With hard money financing, you need 10-20% of the purchase price as a down payment plus cash for closing costs, holding costs during rehab, and a contingency reserve. On a $100,000 purchase with $35,000 rehab, expect to need $35,000-$50,000 in total cash. Some flippers start with as little as $20,000 using high-leverage hard money loans, but this leaves minimal margin for error.
The average flip takes 5-6 months from purchase to sale. Light cosmetic rehabs can be completed and sold in 3-4 months. Full gut renovations often take 6-9 months. The timeline breaks down as: 1-2 weeks to close purchase, 4-12 weeks for rehab, 2-4 weeks to list and market, 4-8 weeks to find a buyer and close the sale.
Most experienced flippers target $20,000-$30,000 net profit per flip, or 10-15% of the after-repair value. On a $200,000 ARV property, that means $20,000-$30,000 after ALL costs. First-time flippers often earn less due to rehab overruns and longer timelines. Flips that produce less than $10,000 profit are generally not worth the risk and effort involved.
The 70% rule states that you should pay no more than 70% of the after-repair value minus rehab costs. For example: ARV $200,000 times 0.70 minus $40,000 rehab equals $100,000 maximum purchase price. The 30% margin covers selling costs (agent commission 5-6%), closing costs (3-5%), holding costs (4-8%), and your profit (10-15%).
Yes, but margins are thinner than in 2020-2021 due to higher interest rates (hard money at 10-14%) and increased rehab costs. Successful flippers in 2026 focus on properties with strong cosmetic value-add potential in stable neighborhoods with quick sale times. The deals that work are the ones where purchase price is at or below the 70% rule — which requires patience and deal flow to find.

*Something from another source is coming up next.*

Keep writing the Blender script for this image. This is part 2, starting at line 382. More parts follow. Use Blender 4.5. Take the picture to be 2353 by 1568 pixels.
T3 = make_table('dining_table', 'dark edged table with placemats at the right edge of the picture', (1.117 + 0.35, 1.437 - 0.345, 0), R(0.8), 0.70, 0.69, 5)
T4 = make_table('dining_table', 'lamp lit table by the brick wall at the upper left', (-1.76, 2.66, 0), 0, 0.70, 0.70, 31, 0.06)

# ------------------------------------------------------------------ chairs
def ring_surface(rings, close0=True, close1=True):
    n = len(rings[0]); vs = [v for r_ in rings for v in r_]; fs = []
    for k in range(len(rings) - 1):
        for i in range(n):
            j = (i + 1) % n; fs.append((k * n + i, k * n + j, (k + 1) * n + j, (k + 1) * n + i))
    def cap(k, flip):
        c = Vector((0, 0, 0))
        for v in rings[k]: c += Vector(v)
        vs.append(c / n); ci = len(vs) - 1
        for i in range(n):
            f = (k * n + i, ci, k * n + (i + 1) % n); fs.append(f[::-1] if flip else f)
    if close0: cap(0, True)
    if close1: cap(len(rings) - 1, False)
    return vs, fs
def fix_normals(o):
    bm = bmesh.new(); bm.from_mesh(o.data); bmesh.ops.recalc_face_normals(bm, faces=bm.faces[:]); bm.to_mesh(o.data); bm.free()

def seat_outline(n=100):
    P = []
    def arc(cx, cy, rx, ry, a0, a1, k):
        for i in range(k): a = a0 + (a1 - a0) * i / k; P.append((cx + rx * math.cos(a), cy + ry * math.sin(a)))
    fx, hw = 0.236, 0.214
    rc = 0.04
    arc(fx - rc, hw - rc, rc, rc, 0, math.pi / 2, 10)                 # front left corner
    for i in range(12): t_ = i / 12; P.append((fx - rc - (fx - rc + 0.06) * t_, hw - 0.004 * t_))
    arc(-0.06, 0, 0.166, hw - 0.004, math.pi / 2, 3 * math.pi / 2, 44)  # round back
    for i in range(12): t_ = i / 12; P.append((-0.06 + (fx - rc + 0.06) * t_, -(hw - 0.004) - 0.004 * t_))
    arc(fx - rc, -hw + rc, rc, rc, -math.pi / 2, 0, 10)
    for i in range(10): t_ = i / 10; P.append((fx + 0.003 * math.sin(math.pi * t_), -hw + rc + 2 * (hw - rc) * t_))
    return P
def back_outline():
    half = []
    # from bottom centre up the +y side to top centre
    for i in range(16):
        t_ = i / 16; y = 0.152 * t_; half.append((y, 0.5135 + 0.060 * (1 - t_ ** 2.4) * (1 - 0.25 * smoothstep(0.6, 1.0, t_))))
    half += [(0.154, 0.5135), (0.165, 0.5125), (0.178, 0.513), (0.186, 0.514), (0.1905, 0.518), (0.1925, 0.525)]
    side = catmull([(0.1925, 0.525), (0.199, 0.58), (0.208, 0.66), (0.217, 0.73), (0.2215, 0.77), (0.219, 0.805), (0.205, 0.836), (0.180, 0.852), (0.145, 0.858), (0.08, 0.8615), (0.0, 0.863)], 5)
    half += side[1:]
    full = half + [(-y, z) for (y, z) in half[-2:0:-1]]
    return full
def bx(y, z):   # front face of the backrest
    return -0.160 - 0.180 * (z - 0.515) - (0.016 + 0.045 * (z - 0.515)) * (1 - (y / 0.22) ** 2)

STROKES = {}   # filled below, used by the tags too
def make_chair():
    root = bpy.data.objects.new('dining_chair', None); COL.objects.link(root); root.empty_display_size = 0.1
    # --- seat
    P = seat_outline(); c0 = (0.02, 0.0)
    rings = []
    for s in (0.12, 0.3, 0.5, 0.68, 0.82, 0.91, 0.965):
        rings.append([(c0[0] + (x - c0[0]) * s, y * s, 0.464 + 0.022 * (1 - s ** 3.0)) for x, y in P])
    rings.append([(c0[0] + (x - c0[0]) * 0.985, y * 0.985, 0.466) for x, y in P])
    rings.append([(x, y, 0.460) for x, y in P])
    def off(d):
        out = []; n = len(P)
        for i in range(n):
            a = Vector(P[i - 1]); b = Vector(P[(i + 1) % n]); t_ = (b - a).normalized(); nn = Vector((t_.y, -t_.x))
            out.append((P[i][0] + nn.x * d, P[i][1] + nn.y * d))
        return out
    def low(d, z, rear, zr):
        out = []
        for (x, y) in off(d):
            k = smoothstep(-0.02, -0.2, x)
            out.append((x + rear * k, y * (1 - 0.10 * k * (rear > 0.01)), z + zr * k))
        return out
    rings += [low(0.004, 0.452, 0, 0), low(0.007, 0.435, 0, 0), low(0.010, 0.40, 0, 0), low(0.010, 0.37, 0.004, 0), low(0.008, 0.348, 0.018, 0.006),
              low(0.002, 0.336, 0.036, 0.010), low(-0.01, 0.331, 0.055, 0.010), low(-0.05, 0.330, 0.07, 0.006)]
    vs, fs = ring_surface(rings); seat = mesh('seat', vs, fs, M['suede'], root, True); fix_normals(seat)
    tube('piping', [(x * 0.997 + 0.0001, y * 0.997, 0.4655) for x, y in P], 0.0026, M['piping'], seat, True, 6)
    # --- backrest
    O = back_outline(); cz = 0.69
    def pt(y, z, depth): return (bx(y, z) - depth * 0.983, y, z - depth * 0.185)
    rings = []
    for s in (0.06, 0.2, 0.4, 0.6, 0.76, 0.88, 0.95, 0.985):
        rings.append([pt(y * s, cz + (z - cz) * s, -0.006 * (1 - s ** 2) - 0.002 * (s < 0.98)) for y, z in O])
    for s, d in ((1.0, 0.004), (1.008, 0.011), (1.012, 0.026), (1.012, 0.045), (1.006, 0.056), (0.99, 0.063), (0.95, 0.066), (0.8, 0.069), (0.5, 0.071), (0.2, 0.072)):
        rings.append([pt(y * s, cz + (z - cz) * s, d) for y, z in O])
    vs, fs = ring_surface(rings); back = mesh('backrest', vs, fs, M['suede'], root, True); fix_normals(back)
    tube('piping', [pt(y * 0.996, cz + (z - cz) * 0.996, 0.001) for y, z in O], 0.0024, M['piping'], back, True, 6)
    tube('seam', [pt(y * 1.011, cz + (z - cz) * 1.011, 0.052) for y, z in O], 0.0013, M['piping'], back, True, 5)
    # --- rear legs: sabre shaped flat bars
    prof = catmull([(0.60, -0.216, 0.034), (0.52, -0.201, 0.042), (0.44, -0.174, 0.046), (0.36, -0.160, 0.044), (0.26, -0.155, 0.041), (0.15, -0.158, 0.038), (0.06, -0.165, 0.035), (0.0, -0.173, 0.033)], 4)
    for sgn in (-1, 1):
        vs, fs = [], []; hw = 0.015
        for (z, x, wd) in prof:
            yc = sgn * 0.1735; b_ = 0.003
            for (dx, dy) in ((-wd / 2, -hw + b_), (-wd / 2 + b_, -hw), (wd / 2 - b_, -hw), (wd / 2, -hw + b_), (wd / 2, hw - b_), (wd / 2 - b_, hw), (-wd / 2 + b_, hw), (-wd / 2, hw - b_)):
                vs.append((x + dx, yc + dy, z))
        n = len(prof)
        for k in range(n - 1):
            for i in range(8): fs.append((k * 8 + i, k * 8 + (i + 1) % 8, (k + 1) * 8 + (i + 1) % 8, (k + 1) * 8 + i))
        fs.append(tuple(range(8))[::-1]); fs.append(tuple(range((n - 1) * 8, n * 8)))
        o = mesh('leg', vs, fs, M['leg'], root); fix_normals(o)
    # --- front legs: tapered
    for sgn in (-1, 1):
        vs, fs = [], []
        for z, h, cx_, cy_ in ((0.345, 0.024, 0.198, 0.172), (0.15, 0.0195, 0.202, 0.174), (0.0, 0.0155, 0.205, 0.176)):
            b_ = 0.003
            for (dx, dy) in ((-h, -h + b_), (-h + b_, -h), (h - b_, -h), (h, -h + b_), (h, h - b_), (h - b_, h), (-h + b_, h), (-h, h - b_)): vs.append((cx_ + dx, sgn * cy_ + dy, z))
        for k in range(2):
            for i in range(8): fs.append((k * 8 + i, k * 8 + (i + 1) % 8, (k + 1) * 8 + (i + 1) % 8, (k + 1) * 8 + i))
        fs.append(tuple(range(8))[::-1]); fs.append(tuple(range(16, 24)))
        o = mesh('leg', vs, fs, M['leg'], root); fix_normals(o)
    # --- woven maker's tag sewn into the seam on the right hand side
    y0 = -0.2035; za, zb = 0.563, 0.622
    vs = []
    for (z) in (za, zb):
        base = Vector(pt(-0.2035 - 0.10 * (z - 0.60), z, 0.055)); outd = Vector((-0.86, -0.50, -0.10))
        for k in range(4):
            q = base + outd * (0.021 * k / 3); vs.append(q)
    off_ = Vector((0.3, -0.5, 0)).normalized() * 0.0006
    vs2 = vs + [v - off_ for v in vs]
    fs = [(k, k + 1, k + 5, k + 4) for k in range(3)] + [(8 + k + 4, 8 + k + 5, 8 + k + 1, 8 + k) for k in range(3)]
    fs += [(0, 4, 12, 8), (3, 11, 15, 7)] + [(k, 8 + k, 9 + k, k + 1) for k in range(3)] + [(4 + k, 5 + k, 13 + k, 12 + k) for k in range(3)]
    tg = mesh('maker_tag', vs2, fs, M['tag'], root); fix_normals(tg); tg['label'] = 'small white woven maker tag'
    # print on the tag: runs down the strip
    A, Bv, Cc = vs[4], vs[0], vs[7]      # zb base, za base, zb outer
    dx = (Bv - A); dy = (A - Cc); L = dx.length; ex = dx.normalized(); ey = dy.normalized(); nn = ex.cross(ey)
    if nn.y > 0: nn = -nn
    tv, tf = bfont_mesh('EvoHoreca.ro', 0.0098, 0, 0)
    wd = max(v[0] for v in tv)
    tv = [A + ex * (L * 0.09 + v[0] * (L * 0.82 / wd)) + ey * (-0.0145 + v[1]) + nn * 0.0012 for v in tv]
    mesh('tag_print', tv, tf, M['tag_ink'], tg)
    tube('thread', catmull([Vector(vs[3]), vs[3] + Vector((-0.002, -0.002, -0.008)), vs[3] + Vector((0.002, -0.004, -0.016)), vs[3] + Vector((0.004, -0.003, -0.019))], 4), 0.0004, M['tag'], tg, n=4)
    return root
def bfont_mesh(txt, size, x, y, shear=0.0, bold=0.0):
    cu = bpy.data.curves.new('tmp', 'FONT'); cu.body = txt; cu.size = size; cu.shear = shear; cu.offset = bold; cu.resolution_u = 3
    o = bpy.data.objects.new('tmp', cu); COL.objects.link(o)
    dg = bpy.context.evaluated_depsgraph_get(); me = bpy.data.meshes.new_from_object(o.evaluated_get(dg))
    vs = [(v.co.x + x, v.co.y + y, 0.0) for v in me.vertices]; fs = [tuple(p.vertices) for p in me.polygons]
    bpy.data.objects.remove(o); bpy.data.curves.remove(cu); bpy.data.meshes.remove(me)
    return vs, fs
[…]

Flipping builds capital fast (one-time profit per deal) while rentals build long-term wealth (monthly income plus appreciation). Flips are taxed as ordinary income (up to 37%) while rentals held over 12 months qualify for lower capital gains rates (15-20%). Many investors start with 2-3 flips to build capital, then use the profits as down payments on rental properties for passive income.